Pedro Maia de Brito: Na verdade o ponto é que o curta se situa na justa intercessão entre o documental, o experimental e o ficcional. Existem três círculos que se entre-cruzam. E eu não acho que eles atuem. Eu acredito que há intervenções nossas, mas são intervenções dentro de um registro documental. Porque não tem ensaio, não tem roteiro. A gente no máximo faz provocações, mas não uma direção no sentido de atuação, do drama. Não tem drama…

Cine NINJA: Digo em uma leitura que, frente a câmera, mesmo no universo documental existe uma performance…

Pedro Maia de Brito: Mas eu acredito que isso não é da ordem do drama. A intervenção é sobre onde está a câmera e como o filme foi re-trabalhado sonoramente. Então o que soa dramático é mais sobre essa intervenção do que quando estamos em campo, enquanto se filme.

Ralph Antunes: Respondendo de forma mais objetivamente a sua pergunta. Eles tem uma dimensão performativa. Mas a gente tenta encontrar esse limite de construir uma intimidade suficiente pra se encontrar em um espaço e filmar. Mas é um processo que ele é muito orgânico mesmo, documental. 

E aí agora a estamos indo um pouco mais além dessa proposição. Existe agora no longa o exercício que a gente estava fazendo aqui na residência que é de traçar mesmo o que é o substrato concreto, ou seja, de entender quem são os personagens, o que eles fazem, como é que eles vivem e o que é de interesse nosso de romper, furar esse substrato documental. Mas a gente acabou de chegar na conclusão também que é imperativo para a gente de não abrir mão desse processo documental porque é a partir dele que a coisa se transforma, não o contrário. Não queremos chegar com a proposta de realismo fantástico, com a coisa pronta. Queremos que a nossa presença chegue em um ponto que a gente vai ligar a câmera e a coisa vai acontecer. Por isso que, quando a gente foi defender o projeto, a gente falou que realmente precisamos de tempo e que não adianta a gente acelerar. E aí esses clicks eles vão aparecendo na pós-produção. 

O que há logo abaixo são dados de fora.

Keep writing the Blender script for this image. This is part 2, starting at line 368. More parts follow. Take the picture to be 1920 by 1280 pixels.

Pedro Maia de Brito: Em suma, o que é aparentemente ficcional, ou mágico ou dramatúrgico é uma linguagem que ela não está surgindo em campo, mas justamente no antes e depois. Em processo é essencialmente documental. E não existe um roteiro, não existe uma intenção passada. O que acontece é documentado. E aí a intervenção é uma relação entre fotografia, montagem e som. São estes 3 elementos.

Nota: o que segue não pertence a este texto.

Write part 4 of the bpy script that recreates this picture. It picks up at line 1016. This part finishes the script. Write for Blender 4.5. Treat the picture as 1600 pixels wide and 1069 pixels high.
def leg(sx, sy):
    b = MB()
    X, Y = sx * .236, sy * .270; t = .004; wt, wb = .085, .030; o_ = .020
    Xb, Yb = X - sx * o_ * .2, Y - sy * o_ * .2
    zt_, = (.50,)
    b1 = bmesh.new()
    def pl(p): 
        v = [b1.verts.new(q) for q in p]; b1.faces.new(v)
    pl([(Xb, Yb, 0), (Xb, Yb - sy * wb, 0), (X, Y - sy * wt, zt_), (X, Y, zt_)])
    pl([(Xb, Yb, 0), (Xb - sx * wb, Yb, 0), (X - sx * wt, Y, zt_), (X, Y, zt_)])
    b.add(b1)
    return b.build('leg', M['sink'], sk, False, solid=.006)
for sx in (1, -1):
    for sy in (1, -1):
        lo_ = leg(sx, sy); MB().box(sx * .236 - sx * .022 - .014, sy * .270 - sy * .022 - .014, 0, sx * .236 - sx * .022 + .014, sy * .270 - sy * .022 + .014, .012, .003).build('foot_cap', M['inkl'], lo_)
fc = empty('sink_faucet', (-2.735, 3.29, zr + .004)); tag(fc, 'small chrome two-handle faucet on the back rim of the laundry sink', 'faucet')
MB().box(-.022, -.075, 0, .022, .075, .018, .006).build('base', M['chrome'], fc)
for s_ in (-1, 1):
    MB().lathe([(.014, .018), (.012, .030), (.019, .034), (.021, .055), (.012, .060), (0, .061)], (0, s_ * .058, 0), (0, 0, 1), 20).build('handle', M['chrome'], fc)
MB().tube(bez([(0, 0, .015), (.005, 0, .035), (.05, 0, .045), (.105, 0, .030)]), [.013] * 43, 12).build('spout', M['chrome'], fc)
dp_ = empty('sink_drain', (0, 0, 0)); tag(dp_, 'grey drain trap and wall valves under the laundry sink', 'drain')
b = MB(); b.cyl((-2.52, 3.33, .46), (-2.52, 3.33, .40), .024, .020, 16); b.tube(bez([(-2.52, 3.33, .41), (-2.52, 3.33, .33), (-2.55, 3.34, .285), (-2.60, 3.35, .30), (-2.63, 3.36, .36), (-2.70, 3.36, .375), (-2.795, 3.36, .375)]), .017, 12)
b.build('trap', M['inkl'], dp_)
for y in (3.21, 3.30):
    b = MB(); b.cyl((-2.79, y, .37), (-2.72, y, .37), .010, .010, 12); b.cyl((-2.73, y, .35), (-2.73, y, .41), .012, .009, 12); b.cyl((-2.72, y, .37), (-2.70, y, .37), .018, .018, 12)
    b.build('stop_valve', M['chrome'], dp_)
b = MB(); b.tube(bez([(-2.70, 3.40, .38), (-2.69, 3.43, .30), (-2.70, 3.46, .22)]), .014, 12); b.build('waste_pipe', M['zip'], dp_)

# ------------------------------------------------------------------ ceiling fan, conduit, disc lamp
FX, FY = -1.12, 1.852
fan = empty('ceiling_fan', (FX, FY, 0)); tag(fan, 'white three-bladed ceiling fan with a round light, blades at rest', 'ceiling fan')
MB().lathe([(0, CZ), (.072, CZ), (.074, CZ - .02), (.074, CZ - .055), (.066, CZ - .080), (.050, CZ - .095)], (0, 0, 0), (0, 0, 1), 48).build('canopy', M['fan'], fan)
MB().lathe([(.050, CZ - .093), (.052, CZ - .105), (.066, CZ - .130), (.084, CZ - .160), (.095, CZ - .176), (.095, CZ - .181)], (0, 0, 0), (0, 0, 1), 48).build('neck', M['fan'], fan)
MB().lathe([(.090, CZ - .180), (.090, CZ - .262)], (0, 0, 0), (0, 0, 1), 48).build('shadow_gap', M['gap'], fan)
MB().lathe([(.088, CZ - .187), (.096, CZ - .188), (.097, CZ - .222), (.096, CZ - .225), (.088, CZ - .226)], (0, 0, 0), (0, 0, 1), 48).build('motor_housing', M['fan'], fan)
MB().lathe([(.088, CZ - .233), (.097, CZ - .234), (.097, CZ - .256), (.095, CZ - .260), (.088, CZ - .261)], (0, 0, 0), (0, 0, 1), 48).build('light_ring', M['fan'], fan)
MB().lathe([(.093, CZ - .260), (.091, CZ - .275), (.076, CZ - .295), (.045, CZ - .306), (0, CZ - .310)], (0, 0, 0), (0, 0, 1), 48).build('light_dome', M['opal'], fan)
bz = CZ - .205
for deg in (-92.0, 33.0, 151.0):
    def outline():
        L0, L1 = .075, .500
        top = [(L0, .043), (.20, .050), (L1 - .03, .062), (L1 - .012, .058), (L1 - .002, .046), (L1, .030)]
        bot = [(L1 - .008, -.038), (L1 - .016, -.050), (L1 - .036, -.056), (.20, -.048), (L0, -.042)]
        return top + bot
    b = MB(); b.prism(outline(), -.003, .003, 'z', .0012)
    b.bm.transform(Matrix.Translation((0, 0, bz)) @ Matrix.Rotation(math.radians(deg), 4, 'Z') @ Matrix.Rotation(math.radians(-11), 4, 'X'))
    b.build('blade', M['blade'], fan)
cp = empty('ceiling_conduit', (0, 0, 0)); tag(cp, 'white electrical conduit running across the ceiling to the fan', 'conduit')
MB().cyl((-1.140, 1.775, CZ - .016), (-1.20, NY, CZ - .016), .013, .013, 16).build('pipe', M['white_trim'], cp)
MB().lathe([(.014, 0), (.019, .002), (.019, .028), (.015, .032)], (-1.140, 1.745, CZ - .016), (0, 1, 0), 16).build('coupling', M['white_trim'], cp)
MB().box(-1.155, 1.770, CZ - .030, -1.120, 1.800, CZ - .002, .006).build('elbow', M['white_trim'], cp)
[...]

Pedro Maia de Brito e Ralph Antunes. Foto: Aline Macedo

Cine NINJA: Durante a fala de vocês eu percebi um pouco nos personagens uma questão que eu pesquiso, particularmente através do cinema, que é um mundo psíquico não normativo. Eu penso que vocês, de certa forma, parecem estar tentando dar conta desse “algo”, que talvez até pessoalmente vocês não compreendam. Ou até falando sobretudo da sua vivência, Ralph. Me parece que você, vivendo nesse mundo, e essas pessoas estarem habitando você, de uma certa forma…, me parece que existe um olhar antropológico, no sentido de que, mesmo você tendo vivido envolto dessas pessoas, existe uma distância com relação a esse universo.

Pedro Maia de Brito: Eu não acredito que exista um olhar antropológico da gente no meio disso. Nunca houve nenhum interesse e nenhum olhar antropológico. Acho que tem existe de fato uma mediação, que ela é cinematográfica, mas não científica. E que a relação da gente é muito mais de cumplicidade. E estamos eternamente juntos. Não existe nenhum grau de hierarquização. A gente vive o tempo deles, o tempo do lugar. A gente não impõe. No máximo a gente propõe algo e se for possível acontece. E é por isso que a gente passa muito tempo. A gente tem uma vontade de cena e a gente propõe, mas não existe uma proposta de pesquisa científica ou uma partida muito conceitual das coisas.

Ralph Antunes: Existe uma atração em alguma instância por aquele universo, por aqueles personagens. Talvez de antemão não tenha me vindo à cabeça uma abordagem por esse lado da não normatividade psíquica. Então porque já é algo muito entranhado mesmo, mas agora com você trazendo, essa provocação é super interessante. 

Cine NINJA: Não vejo como um processo de exotização. Muito pelo contrário, percebo que vocês têm um outro olhar. 

Ralph Antunes: Sim, inclusive rechaçamos essa exotização e por isso nosso processo é muito longo. E já compreendemos e já nos foi colocado também nos festivais que são corpos não usuais.

Pedro Maia de Brito: Eu acho que se trata de subversão. E eu não gosto da noção de corpos, mas da noção de gente. Um corpo pra mim está estendido no chão, ali é gente! Na academia e na arte eu sou taxativamente frontal contra essa noção de corpos, que eu acho muito violenta.

Ralph Antunes: Inclusive a gente quer muito que eles assinem com a gente o roteiro, o Zé e a Kátia. Pois existem muito de proposições deles.